Sec. 2. The last sentence of paragraph (1) of subsection (b) of section 43 of the Act entitled "An Act to relieve the existing national economic emergency by increasing agricultural purchasing power, to raise revenue for extraordinary expenses incurred by reason of such emergency, to provide emergency relief with respect to agricultural indebtedness, to provide for the orderly liquidation of joint-stock land banks, and for other purposes,” approved May 12,1933, is amended to read as follows:
“All coins and currencies of the United States (including Federal Reserve notes and circulating notes of Federal Reserve banks and national banking associations) heretofore or hereafter coined or issued, shall be legal tender for all debts, public and private, public charges, taxes, duties, and dues, except that gold coins, when below the standard weight and limit of tolerance provided by law for the single piece, shall be legal tender only at valuation in proportion to their actual weight.”
Approved, June 5, 1933, 4:40 p. m.
2 One appeal was allowed by the District judge and the other by the Circuit Court of Appeals.
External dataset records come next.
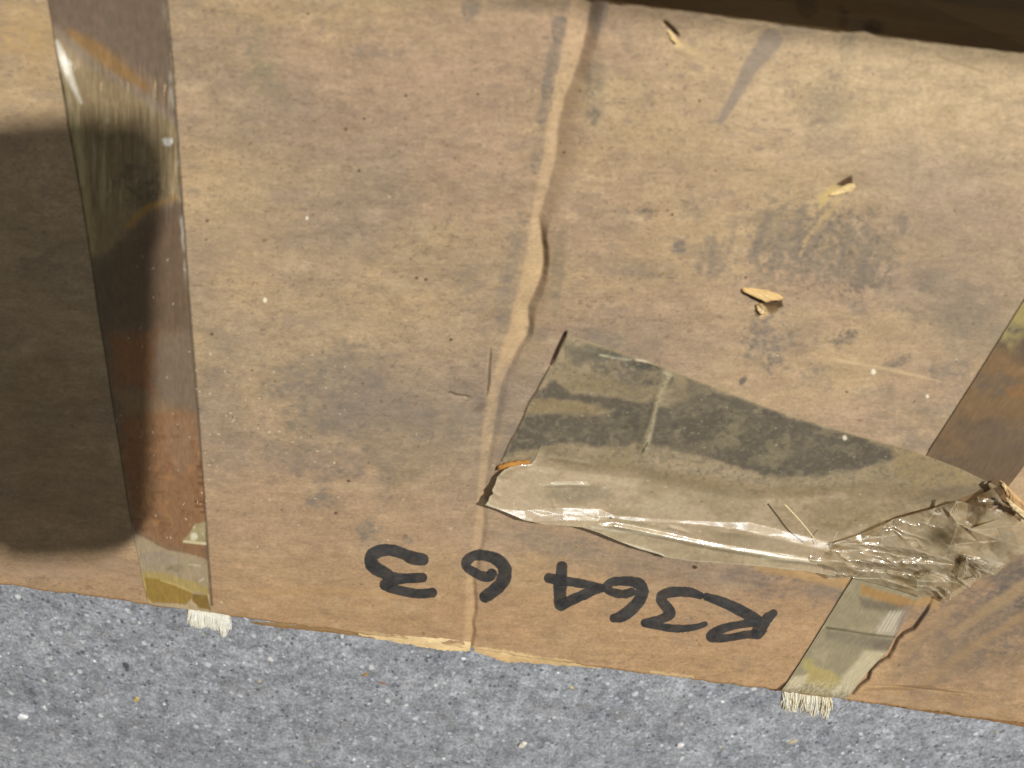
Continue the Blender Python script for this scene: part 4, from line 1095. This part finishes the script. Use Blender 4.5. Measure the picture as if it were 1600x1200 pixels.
K = dict(
    B=c4(340, 462, 3.4), U0=c4(520, 400, 1.6), C=c4(740, 300, 1.4), D=c4(1050, 212, 1.4), E=c4(1115, 262, 4.2), F=c4(1155, 182, 3.2), F2=c4(1190, 185, 2.4), G1=c4(1228, 196, 1.2), H=c4(1292, 150, 1.6),
    H2=c4(1300, 185, 3.4), I=c4(1448, 70, 3.6), I2=c4(1440, 180, 3.4), J=c4(1480, 120, 2.4), K=c4(1525, 268, 5.2), K2=c4(1460, 290, 5.0), L=c4(1240, 365, 5.6), M=c4(1165, 328, 4.9), M2=c4(1215, 300, 1.5), M3=c4(1300, 215, 1.5),
    N=c4(930, 370, 3.4), N2=c4(1000, 270, 2.8), O=c4(790, 400, 3.6), O2=c4(760, 315, 2.2), O3=c4(690, 330, 2.6), P=c4(1110, 478, 3.6), P2=c4(1140, 420, 4.6), Q=c4(1112, 545, 4.2), R1=c4(880, 500, 4.6), R2=c4(660, 470, 4.0), S=c4(1000, 540, 4.6), S2=c4(1090, 560, 4.0),
    T=c4(1160, 602, 3.6), W=c4(750, 600, 4.4), V=c4(415, 580, 4.6), V2=c4(560, 570, 4.6), V3=c4(900, 590, 4.4), U1=c4(600, 500, 2.8), U2=c4(820, 545, 2.7), Y1=c4(330, 505, 2.6), Y2=c4(160, 540, 2.2), Z=c4(120, 570, 3.4), Z2=c4(300, 600, 4.),
    a=c4(-40, 545, 2.6), b=c4(-60, 610, 1.2), c=c4(170, 600, 2.), d=c4(320, 695, 1.2), d2=c4(250, 660, 1.1), e=c4(470, 684, 1.6), e2=c4(500, 640, 3.4), f=c4(700, 652, 3.4), g=c4(560, 622, 1.8), h=c4(900, 705, 3.4), i=c4(790, 705, 1.8), i2=c4(820, 650, 2.), j=c4(1000, 712, 3.0), j2=c4(960, 660, 2.4), j3=c4(1010, 640, 3.6),
    k=c4(1235, 748, 1.6), k2=c4(1130, 710, 2.8), l=c4(1060, 800, 1.9), m=c4(1092, 838, 1.4), m2=c4(1040, 765, 2.6), n=c4(920, 815, 1.0), n2=c4(900, 765, 2.2), o=c4(700, 742, 1.2), o2=c4(660, 690, 2.6), p=c4(1140, 640, 2.2), p2=c4(1085, 660, 1.4), q=c4(1180, 690, 2.0), r=c4(1210, 562, 3.6), r2=c4(1195, 640, 3.0),
    s=c4(1300, 692, .8), s2=c4(1250, 620, 2.4), t=c4(1330, 560, 3.6), u=c4(1475, 600, 2.2), u2=c4(1400, 600, 3.2), v=c4(1415, 668, 1.0), w=c4(1165, 535, 4.4), w2=c4(1300, 520, 2.6), x=c4(1640, 500, 3.0), x2=c4(1450, 440, 4.0), x3=c4(1300, 450, 3.2), y=c4(1640, 350, 4.6), y2=c4(1420, 360, 3.6), z=c4(1640, 300, 1.4))
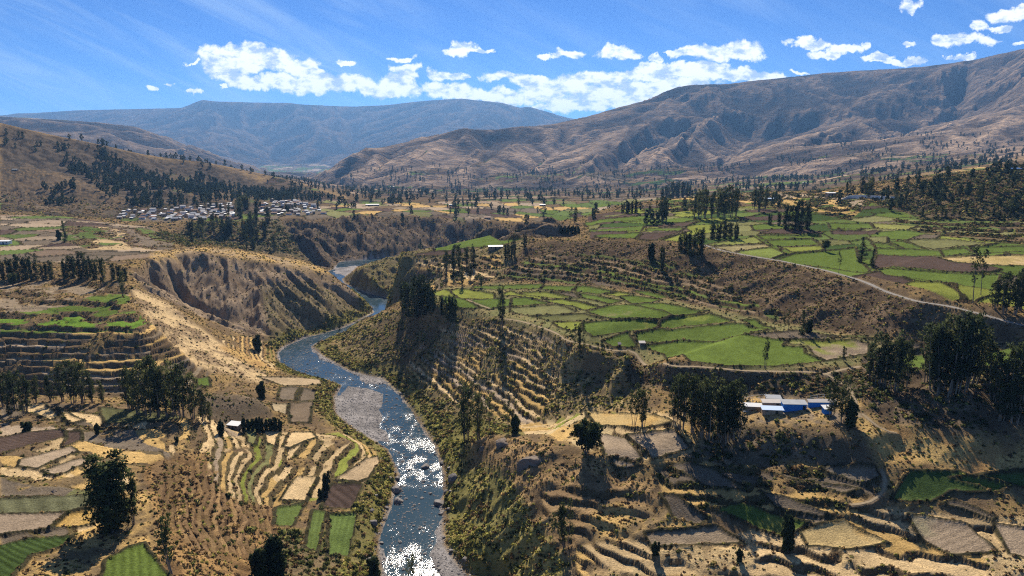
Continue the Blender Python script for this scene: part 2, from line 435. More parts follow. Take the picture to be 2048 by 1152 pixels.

3 As illustrating the use of such clauses as affording a standard or measure of value, counsel refer to Article 262 of the Treaty of Versailles with respect to the monetary obligations of Germany, which were made payable in gold coins of several countries, with the stated purpose that the gold coins mentioned “shall be defined as being of the weight and fineness of gold as enacted by law on January 1,1914.” Reference is also made to the construction of the gold clause in the bonds before the House of Lords in Feist, appellant, and Société Intercommunale Belge d’Electricité, respondents, L. B. (1934) A. C. 161,173 [this Journal, Vol. 28 (1934), p. 374], and to the decisions of the Permanent Court of International Justice in the cases of the Serbian and Brazilian loans (Publications of the Permanent Court of International Justice, Series A, Nos. 20/21) where the bonds provided for payment in gold francs.
* Infra, p. 316.
4 Mr. Justice Miller also dissented in Trebilcock v. Wilson, 12 Wall., pp. 699, 700, upon the ground "that a contract for gold dollars, in terms, was in no respect different, in legal effect, from a contract for dollars without the qualifying words, specie, or gold, and that the legal tender statutes had, therefore, the same effect in both cases.”
5 Compare New York Central & Hudson R. R. Co. v. Gray, 239 U. S. 583; Calhoun v. Massie, 253 TJ. S. 170, 176.
6 See Note 1.
7 Treasury Statement of May 26, 1933.
8 The Senate Committee on Banking and Currency, in its Report of May 27,1933, stated: “By the Emergency Banking Act and the existing Executive Orders gold is not now paid, or obtainable for payment, on obligations public or private. By the Thomas amendment currency was intended to be made legal tender for all debts. However, due to the language used doubt has arisen whether it has been made legal tender for payments on gold clause obligations, public and private. This doubt should be removed. These gold clauses interfere with the power of Congress to regulate the value of the money of the United States and the enforcement of them would be inconsistent with existing legislative policy.” Sen. Rep. No. 99, 73d Cong., 1st sess.